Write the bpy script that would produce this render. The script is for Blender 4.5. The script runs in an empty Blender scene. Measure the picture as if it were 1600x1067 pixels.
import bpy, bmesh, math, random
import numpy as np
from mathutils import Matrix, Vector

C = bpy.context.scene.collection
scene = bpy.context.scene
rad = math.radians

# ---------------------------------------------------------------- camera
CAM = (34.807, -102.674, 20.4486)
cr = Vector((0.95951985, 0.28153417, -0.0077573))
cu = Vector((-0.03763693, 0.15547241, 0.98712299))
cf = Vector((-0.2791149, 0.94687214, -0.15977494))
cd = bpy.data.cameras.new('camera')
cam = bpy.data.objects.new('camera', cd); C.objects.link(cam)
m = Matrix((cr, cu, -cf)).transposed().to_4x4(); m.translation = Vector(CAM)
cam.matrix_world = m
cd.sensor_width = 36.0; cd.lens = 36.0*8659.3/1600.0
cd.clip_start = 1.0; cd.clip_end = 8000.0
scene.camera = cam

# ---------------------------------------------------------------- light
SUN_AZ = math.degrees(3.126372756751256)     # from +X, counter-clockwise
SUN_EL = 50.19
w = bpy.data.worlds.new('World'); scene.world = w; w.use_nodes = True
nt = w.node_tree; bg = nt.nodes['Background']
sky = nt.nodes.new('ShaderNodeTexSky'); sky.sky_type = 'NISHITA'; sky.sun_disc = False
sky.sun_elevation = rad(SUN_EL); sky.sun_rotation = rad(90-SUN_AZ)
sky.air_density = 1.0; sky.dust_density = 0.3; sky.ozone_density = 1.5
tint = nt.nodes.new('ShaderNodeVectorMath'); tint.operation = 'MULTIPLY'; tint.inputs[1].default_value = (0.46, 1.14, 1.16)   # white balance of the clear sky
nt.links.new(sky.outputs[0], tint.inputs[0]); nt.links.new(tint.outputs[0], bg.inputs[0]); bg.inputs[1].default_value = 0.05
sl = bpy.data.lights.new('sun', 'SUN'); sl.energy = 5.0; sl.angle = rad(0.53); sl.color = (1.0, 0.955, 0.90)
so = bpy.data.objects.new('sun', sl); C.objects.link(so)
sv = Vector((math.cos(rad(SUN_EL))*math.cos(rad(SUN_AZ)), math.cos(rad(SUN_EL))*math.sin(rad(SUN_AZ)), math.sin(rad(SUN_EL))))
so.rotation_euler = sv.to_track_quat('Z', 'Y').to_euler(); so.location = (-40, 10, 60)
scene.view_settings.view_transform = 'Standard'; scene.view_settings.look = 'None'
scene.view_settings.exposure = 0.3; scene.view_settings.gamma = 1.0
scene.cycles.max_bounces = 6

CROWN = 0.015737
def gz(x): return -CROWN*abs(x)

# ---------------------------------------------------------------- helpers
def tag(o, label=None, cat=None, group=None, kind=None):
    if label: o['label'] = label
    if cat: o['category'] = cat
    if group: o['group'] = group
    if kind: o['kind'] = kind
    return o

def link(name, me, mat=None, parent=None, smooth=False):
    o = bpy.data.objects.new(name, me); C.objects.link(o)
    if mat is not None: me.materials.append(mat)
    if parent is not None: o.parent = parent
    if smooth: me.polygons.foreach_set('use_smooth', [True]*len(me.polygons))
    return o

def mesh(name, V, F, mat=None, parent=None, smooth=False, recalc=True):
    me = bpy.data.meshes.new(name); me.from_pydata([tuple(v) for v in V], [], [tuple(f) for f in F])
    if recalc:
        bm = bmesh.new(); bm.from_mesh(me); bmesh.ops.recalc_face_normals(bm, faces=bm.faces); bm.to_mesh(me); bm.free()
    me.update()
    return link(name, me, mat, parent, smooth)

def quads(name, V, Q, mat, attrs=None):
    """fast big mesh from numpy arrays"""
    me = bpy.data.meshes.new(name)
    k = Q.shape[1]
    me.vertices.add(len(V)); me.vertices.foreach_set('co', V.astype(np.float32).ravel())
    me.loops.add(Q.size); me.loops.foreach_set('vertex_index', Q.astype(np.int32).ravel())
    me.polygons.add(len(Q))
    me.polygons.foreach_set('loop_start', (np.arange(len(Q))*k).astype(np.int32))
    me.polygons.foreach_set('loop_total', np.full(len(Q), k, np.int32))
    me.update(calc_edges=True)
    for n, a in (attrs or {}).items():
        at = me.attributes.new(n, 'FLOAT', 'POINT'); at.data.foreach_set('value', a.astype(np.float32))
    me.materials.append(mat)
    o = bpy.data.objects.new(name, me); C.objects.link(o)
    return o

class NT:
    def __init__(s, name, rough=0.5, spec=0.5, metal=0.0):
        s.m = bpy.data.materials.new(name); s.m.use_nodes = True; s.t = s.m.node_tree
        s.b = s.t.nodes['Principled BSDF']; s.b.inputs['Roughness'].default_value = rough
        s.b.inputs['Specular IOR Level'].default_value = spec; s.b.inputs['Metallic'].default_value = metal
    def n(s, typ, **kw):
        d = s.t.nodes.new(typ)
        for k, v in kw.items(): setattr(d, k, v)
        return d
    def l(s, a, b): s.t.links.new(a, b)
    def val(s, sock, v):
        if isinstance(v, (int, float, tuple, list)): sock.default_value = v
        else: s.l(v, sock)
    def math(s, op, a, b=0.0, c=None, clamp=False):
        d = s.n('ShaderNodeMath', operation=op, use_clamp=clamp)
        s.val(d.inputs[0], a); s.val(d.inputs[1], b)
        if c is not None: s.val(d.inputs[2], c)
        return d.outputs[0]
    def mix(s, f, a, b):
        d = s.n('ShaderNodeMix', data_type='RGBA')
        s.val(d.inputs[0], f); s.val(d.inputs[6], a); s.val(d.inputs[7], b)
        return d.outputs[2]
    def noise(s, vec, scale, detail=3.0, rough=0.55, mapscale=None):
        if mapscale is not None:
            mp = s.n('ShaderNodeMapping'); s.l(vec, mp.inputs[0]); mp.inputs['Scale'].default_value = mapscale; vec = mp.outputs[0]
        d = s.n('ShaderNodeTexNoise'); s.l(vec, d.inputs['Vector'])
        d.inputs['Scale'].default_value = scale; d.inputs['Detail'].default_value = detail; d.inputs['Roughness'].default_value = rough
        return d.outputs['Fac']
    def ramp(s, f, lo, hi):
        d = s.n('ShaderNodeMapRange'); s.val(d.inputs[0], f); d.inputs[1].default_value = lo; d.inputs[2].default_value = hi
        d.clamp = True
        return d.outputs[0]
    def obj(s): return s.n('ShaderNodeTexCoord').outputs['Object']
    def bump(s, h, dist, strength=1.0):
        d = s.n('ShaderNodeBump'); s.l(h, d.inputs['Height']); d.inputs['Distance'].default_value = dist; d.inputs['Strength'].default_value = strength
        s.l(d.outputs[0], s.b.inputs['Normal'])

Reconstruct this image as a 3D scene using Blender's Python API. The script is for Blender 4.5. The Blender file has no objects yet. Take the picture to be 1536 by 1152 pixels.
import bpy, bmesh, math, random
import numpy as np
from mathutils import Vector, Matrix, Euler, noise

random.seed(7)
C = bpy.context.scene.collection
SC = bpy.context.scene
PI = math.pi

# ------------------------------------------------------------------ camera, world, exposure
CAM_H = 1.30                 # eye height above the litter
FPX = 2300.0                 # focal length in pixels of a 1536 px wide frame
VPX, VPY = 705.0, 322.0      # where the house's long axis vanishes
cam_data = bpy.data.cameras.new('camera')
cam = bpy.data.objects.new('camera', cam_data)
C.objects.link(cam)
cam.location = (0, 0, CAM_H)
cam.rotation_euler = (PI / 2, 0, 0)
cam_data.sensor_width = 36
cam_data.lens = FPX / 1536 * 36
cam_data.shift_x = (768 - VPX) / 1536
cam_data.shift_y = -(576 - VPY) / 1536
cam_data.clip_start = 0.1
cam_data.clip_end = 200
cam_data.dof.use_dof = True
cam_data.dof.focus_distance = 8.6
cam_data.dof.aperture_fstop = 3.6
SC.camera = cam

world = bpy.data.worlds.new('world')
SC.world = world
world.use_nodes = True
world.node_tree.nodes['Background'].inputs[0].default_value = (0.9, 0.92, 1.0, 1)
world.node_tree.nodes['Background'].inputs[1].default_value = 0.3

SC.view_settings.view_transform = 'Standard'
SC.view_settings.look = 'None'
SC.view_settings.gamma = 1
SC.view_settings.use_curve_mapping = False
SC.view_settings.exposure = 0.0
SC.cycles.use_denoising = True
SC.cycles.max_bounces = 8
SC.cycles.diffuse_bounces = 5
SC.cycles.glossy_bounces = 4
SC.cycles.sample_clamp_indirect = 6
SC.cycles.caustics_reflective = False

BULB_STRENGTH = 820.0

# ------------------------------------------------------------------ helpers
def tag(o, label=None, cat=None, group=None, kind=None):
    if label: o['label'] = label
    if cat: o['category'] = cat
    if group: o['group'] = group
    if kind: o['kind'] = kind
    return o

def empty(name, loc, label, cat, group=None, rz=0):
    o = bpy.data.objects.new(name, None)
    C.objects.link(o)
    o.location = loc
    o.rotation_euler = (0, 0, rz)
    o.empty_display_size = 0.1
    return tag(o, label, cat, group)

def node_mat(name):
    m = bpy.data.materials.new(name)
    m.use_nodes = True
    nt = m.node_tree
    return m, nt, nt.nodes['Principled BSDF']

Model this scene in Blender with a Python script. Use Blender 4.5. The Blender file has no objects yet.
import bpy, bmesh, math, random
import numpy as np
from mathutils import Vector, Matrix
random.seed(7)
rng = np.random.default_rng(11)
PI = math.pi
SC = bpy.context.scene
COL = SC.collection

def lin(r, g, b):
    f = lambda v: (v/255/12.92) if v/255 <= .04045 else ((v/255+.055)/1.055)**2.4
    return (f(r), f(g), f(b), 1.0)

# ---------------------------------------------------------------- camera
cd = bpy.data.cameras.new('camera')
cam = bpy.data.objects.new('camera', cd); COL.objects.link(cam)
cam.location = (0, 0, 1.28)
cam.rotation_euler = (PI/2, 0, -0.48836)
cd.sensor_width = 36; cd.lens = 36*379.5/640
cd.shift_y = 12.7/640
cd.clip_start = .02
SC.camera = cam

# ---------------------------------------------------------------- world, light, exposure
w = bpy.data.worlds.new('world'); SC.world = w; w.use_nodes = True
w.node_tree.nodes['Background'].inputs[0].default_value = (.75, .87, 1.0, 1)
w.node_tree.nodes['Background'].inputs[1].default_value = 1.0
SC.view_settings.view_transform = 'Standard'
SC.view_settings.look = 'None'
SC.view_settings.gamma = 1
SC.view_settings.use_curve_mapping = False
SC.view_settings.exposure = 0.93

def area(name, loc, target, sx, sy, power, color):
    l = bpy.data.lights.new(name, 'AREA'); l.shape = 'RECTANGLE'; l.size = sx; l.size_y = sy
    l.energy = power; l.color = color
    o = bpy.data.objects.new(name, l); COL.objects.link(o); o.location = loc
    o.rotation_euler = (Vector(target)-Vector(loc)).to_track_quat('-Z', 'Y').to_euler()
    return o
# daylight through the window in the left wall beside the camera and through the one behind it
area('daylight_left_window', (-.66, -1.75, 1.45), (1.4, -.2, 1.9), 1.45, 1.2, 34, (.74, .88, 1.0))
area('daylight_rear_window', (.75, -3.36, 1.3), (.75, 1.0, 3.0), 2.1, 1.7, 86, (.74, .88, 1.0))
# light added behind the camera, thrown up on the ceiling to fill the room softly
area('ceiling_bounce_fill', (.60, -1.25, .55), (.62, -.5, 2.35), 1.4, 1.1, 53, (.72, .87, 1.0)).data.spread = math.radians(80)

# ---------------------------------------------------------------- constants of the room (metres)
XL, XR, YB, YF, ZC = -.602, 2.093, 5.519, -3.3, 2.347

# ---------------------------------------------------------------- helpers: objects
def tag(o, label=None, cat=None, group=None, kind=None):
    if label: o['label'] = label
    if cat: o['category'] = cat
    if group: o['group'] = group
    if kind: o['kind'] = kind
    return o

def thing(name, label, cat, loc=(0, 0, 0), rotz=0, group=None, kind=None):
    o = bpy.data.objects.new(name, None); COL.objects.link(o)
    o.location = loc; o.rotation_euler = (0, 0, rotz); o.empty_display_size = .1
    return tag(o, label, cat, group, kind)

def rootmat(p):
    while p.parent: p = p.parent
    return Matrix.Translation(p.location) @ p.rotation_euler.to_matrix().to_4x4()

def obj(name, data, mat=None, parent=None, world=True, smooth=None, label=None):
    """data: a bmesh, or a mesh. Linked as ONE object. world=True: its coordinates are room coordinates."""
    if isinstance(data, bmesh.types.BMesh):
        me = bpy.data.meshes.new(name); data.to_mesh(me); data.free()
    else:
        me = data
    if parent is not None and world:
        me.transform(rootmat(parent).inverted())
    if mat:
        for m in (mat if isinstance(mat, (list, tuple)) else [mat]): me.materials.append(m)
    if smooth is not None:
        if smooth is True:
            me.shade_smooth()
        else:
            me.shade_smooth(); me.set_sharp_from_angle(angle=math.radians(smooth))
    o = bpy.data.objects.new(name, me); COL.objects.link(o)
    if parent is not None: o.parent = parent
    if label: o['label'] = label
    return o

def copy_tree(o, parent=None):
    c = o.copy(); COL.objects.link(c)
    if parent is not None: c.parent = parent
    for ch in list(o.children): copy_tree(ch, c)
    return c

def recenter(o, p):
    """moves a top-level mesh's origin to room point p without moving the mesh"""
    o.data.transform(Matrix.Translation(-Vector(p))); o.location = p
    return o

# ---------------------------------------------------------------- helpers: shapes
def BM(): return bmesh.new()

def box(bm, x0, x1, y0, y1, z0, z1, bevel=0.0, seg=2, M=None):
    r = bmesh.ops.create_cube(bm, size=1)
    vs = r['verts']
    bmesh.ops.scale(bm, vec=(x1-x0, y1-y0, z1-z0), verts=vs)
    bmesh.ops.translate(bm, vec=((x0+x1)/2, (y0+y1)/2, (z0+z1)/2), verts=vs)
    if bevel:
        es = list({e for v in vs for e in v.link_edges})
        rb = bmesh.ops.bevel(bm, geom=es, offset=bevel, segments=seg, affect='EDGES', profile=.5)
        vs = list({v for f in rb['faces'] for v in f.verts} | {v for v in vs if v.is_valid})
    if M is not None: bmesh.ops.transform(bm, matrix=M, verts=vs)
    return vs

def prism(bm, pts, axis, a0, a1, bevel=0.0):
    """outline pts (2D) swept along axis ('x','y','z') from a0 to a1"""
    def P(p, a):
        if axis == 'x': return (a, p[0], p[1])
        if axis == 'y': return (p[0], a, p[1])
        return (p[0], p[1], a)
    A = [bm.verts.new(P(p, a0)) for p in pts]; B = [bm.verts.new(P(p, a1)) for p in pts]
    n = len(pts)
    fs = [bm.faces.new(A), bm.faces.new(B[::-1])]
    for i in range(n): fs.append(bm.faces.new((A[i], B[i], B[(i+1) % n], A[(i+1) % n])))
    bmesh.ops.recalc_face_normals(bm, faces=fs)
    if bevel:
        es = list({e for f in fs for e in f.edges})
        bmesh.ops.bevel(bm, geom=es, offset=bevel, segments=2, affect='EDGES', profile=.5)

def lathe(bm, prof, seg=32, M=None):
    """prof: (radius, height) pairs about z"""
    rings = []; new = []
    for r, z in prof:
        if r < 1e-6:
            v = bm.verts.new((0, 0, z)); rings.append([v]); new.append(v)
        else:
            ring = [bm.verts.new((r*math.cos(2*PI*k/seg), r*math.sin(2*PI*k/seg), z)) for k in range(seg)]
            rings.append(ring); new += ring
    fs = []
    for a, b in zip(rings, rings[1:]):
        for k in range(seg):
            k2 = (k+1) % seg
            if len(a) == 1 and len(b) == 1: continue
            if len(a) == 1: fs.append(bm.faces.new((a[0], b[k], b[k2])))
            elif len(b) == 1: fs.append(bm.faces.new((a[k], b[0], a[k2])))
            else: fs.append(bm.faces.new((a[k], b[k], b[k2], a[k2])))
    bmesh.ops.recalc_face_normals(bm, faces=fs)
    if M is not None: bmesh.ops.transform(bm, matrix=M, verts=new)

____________

**Challenge**
Print the records above verbatim from their first line to the line containing "scene.camera = cam", both included, and stop there.

**Problem solution**
Write the bpy script that would produce this render. The script is for Blender 4.5. The script runs in an empty Blender scene. Measure the picture as if it were 1600x1067 pixels.
import bpy, bmesh, math, random
import numpy as np
from mathutils import Matrix, Vector

C = bpy.context.scene.collection
scene = bpy.context.scene
rad = math.radians

# ---------------------------------------------------------------- camera
CAM = (34.807, -102.674, 20.4486)
cr = Vector((0.95951985, 0.28153417, -0.0077573))
cu = Vector((-0.03763693, 0.15547241, 0.98712299))
cf = Vector((-0.2791149, 0.94687214, -0.15977494))
cd = bpy.data.cameras.new('camera')
cam = bpy.data.objects.new('camera', cd); C.objects.link(cam)
m = Matrix((cr, cu, -cf)).transposed().to_4x4(); m.translation = Vector(CAM)
cam.matrix_world = m
cd.sensor_width = 36.0; cd.lens = 36.0*8659.3/1600.0
cd.clip_start = 1.0; cd.clip_end = 8000.0
scene.camera = cam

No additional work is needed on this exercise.